Weiter ging es. Alle Räume sind mit Teppichen ausgelegt – logisch, dass man da hin und wieder mal staubsaugen muss! Und so war es dann auch, zwischen den betenden und telefonierenden (!) Frauen wurde gestaubsaugt, während meine Begleiterin mich weiter hinter sich her zog, Hand in Hand, um uns nicht zu verlieren. Ups, da bin ich jemandem auf dem Tschador getreten – sorryyyyyyy…. Mein Tschador rutscht, aber der meiner Begleiterin zum Glück auch, es geht also wohl allen so…

Wo ist denn jetzt der Ausgang? Nee, falscher Vorhang. Weiter. Ein Mädel telefoniert nicht nur, sondern lädt ihr Handy gleichzeitig an einer der Steckdosen auf. Ich bin weiterhin sprachlos und staune.

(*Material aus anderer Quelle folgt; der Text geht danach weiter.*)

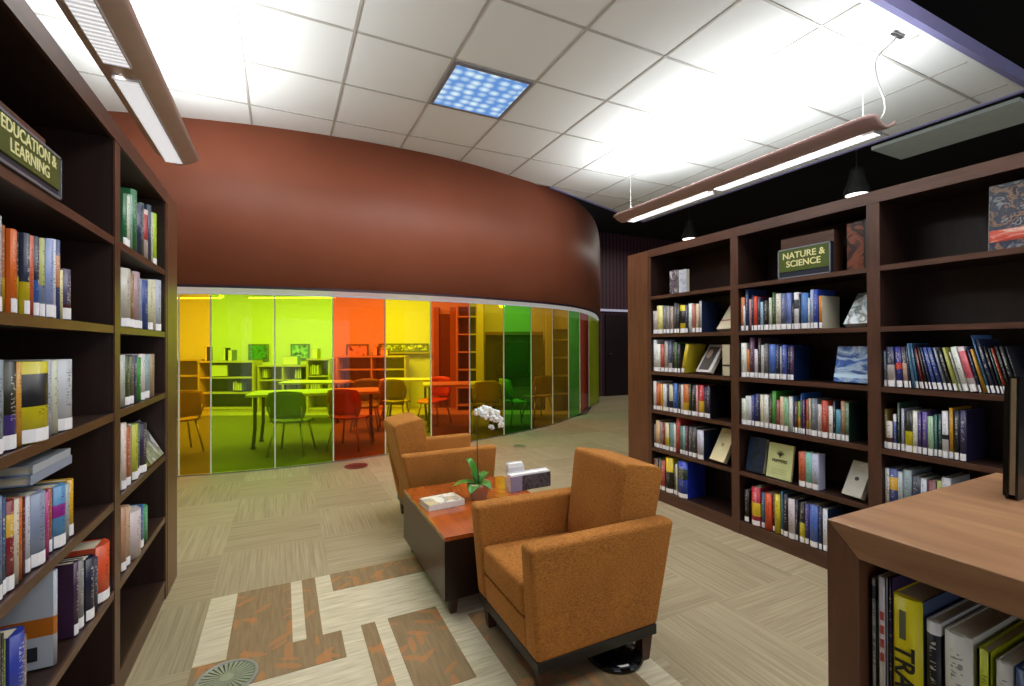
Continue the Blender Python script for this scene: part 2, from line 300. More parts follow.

Dann plötzlich: der richtige Vorhang und wir sind wieder draußen an der kalten Luft. Wow – was für eine Erfahrung!!

 

Nachtrag: Es liegt mir fern, mich über irgendetwas lustig zu machen. Ich staune einfach nur darüber, wie unterschiedlich Glaube und Kultur in den verschiedenen Ländern Ausdruck finden! Für meine Begriffe sind die Ruhe, die Stille, die Möglichkeit der Einkehr und der Respekt voreinander wesentliche Bestandteile des Christentums und auch, wenn ich nicht religiös bin, bin ich doch in dieser Kultur aufgewachsen und habe diese Vorstellungen übernommen. Jetzt zu sehen wie Menschen ihre Religion praktizieren, offensichtlich ohne Wert auf diese Dinge zu legen, lässt mich einfach staunen.

Und noch ein kleiner Nachtrag: Mir wurde gesagt, dass zur offiziellen Gebetszeit Ruhe einkehrt.